The third dimension of cash flows is the timing. Discount rates put a single price on differently timed cash flows. So if you have one investment of $1 that pays $1.10 next year, and another one that pays $1.46 in four years, a discount rate might find these two investments of equal value. But to an investor, there is a big difference. Some people need money earlier, and some people can wait and are more long-term investors.
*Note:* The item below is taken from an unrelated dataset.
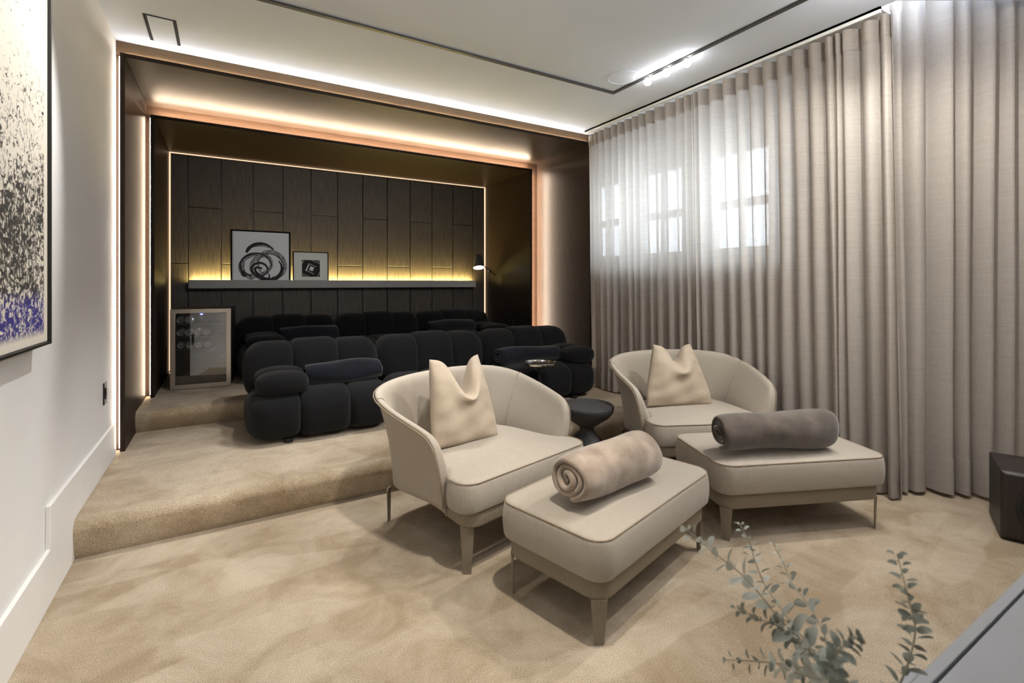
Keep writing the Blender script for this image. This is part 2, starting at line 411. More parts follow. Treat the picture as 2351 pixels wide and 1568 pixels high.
def tag(o, label=None, cat=None, group=None, kind=None):
    if label: o['label'] = label
    if cat: o['category'] = cat
    if group: o['group'] = group
    if kind: o['kind'] = kind
    return o
def thing(name, label, cat, loc=(0, 0, 0), rz=0.0, group=None):
    o = bpy.data.objects.new(name, None); C.objects.link(o); o.empty_display_size = 0.1
    o.location = loc; o.rotation_euler = (0, 0, rz)
    return tag(o, label, cat, group)
def dup(root, loc, rz, label, group=None):
    r = root.copy(); C.objects.link(r); r.location = loc; r.rotation_euler = (0, 0, rz); r['label'] = label
    if group: r['group'] = group
    for ch in list(root.children):
        c = ch.copy(); C.objects.link(c); c.parent = r
        for g in list(ch.children):
            d = g.copy(); C.objects.link(d); d.parent = c
    return r
def struct(mb, name, mat, parent=None, **kw):
    o = mb.build(name, mat, parent, **kw)
    if parent is None: o['kind'] = 'structure'
    return o
def catmull(pts, n=8, closed=False):
    out = []; m = len(pts); P = [Vector(p) for p in pts]
    rng = m if closed else m-1
    for i in range(rng):
        if closed: a, b, c, d = P[i-1], P[i], P[(i+1) % m], P[(i+2) % m]
        else: a, b, c, d = P[max(i-1, 0)], P[i], P[i+1], P[min(i+2, m-1)]
        for k in range(n):
            t = k/n
            out.append(0.5*((2*b)+(c-a)*t+(2*a-5*b+4*c-d)*t*t+(3*b-a-3*c+d)*t**3))
    if not closed: out.append(P[-1])
    return out
def rrect(w, d, r, n=6, cx=0, cy=0):
    """rounded rectangle outline, counter-clockwise; w, d are half sizes"""
    out = []
    for (sx, sy, a0) in ((1, -1, -PI/2), (1, 1, 0), (-1, 1, PI/2), (-1, -1, PI)):
        for k in range(n+1):
            a = a0+PI/2*k/n
            out.append((cx+sx*(w-r)+r*math.cos(a), cy+sy*(d-r)+r*math.sin(a)))
    return out
def cushion(outline, z0, z1, r, crown=0.0, bulge=0.0, rb=None):
    """upholstered slab: outline swept up with rolled edges and a crowned top"""
    rb = r if rb is None else rb
    n = len(outline); nrm = []
    for i in range(n):
        a = Vector(outline[i-1]); b = Vector(outline[i]); c = Vector(outline[(i+1) % n])
        e1 = (b-a); e2 = (c-b)
        if e1.length < 1e-9: e1 = e2
        if e2.length < 1e-9: e2 = e1
        t = (e1.normalized()+e2.normalized()).normalized()
        nrm.append(Vector((t.y, -t.x)))
    cx = sum(p[0] for p in outline)/n; cy = sum(p[1] for p in outline)/n
    rings = []
    for k in range(5):
        a = PI/2*k/4; rings.append((rb*(1-math.sin(a)), z0+rb*(1-math.cos(a)), 0.0))
    zm = (z0+rb+z1-r)/2
    rings.append((-bulge, zm, 0.0))
    for k in range(5):
        a = PI/2*k/4; rings.append((r*(1-math.cos(a)), z1-r+r*math.sin(a), 0.0))
    vs = []; fs = []
    for off, z, _ in rings:
        for p, q in zip(outline, nrm): vs.append((p[0]-q.x*off, p[1]-q.y*off, z))
    m = len(rings)
    for s in (0.75, 0.45, 0.2):
        for p, q in zip(outline, nrm):
            x = p[0]-q.x*r; y = p[1]-q.y*r
            vs.append((cx+(x-cx)*s, cy+(y-cy)*s, z1+crown*(1-s*s)))
        m += 1
    for i in range(m-1):
        for k in range(n):
            k2 = (k+1) % n; fs.append((i*n+k, i*n+k2, (i+1)*n+k2, (i+1)*n+k))
    vs.append((cx, cy, z1+crown)); vs.append((cx, cy, z0))
    for k in range(n):
        fs.append(((m-1)*n+k, (m-1)*n+(k+1) % n, len(vs)-2)); fs.append(((k+1) % n, k, len(vs)-1))
    return MB().add(vs, fs)

# ------------------------------------------------------------------ the room
XL = -0.60; ZC = 2.80; Y1 = 2.85; Y2 = 4.29; P1 = 0.18; P2 = 0.33; YB = 5.96
def nose(y, z0, z1, r=0.05):
    pts = [(y+0.035, z0), (y+0.018, z0+0.03), (y+0.006, z0+(z1-z0)*0.45)]
    for k in range(7):
        a = PI/2*k/6; pts.append((y-0.004+r*(1-math.cos(a)), z1-r+r*math.sin(a)))
    return pts
prof = [(-0.62, 0.0)]+nose(Y1, 0, P1)+nose(Y2, P1, P2)+[(YB+0.1, P2), (YB+0.1, -0.1), (-0.62, -0.1)]
struct(MB().prism(prof, 'x', XL-0.02, 4.45), 'floor', 'carpet', angle=60)

struct(MB().box(XL-0.12, XL, -0.7, YB+0.1, -0.1, ZC+0.05), 'wall_left', 'wall', smooth=False)
struct(MB().box(XL-0.12, 4.5, YB, YB+0.12, -0.1, ZC+0.05), 'wall_back', 'black_edge', smooth=False)
struct(MB().box(XL-0.12, 4.5, -0.72, -0.6, -0.1, 3.2), 'wall_front', 'wall', smooth=False)
cl = MB().prism([(XL-0.12, -0.72), (4.5, -0.72), (4.5, 0.42), (3.74, 0.86), (3.17, 1.20), (3.17, 1.36), (XL-0.12, 1.36)], 'z', ZC, ZC+0.1)
cl.box(XL-0.12, 4.5, 1.36, YB+0.12, ZC, ZC+0.1).box(3.0, 4.5, -0.72, 1.45, 3.15, 3.25)
struct(cl, 'ceiling', 'ceiling', smooth=False)
WX = 3.40
wr = MB()
wr.box(WX, WX+0.42, 1.46, YB+0.1, -0.1, 1.45).box(WX, WX+0.42, 1.46, YB+0.1, 2.56, ZC+0.05)
wr.box(WX, WX+0.42, 1.46, 1.98, 1.45, 2.56).box(WX, WX+0.42, 4.40, YB+0.1, 1.45, 2.56)
wr.box(WX+0.17, WX+0.42, 1.40, 1.46, -0.1, 3.2)
wr.add([(WX+0.17, 1.42, -0.1), (4.42, 0.62, -0.1), (4.42, 0.62, 3.2), (WX+0.17, 1.42, 3.2), (WX+0.42, 1.46, -0.1), (4.5, 0.70, -0.1), (4.5, 0.70, 3.2), (WX+0.42, 1.46, 3.2)],
       [(0, 1, 2, 3), (4, 7, 6, 5), (3, 2, 6, 7), (0, 4, 5, 1)])
wr.box(4.42, 4.5, -0.7, 0.64, -0.1, 3.2)
struct(wr, 'wall_right', 'wall', smooth=False)

# stepped baseboard
bb = [(-0.6, 0), (2.88, 0), (2.88, P1), (3.84, P1), (3.84, 0.382), (2.53, 0.382), (2.53, 0.212), (-0.6, 0.212)]
struct(MB().prism(bb, 'x', XL, XL+0.016), 'baseboard_left', 'white', bevel=0.003, smooth=False)

# windows behind the curtain
for k, (a, b) in enumerate(((2.16, 2.78), (3.00, 3.62), (3.81, 4.36))):
    x0 = WX+0.27
    fr = MB()
    z0, z1 = 1.46, 2.40
    fr.box(x0, x0+0.07, a, a+0.07, z0, z1).box(x0, x0+0.07, b-0.07, b, z0, z1).box(x0, x0+0.07, a, b, z0, z0+0.085).box(x0, x0+0.07, a, b, z1-0.065, z1)
    fr.box(x0-0.01, x0+0.06, a+0.05, b-0.05, 1.875, 1.945)
    w = struct(fr, 'window_%d' % (k+1), 'white', bevel=0.004, smooth=False)
    c = (a+b)/2
    MB().box(x0+0.01, x0+0.05, c-0.022, c+0.022, z0+0.07, z1-0.05).build('glazing_bar', 'white', w, smooth=False)
    MB().box(x0+0.028, x0+0.034, a+0.06, b-0.06, z0+0.07, z1-0.05).build('pane', 'pane', w, smooth=False)
# wall infill between and above the windows, set back in the reveal
inf = MB()
for (a, b) in ((1.98, 2.16), (2.78, 3.00), (3.62, 3.81), (4.36, 4.40)): inf.box(WX+0.28, WX+0.36, a, b, 1.45, 2.56)
inf.box(WX+0.28, WX+0.36, 1.98, 4.40, 2.40, 2.56)
struct(inf, 'trim_1', 'white', smooth=False)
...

In addition to providing a little too much simplicity, discount rates are difficult to calculate. Wall Street uses a CAPM formula, but that formula is incorrect, as discussed in a previous post. I have put a lot of thought into the correct way to determine a discount rate for an investment, and I have yet to figure it out. One day I'll come up with something.

Until then...

The most accurate way to analyze an investment is to project the actual cash flows into the future, without discounting them. Note the shape of the probability curve, and the timing of the cash flows. If you foresee everything being normalized, with nothing skewed in terms of the probability curve or the timing of returns, then apply a discount rate based on the chance that inflation will reduce your spending power, and the spread, or standard deviation of the probability curve. The longer you have to wait for your returns, and the greater the standard deviation, the higher the discount rate should be. As a baseline, a discount rate low-risk, constant payment, such as an annuity from a company with good credit, should be in the 5-8% range.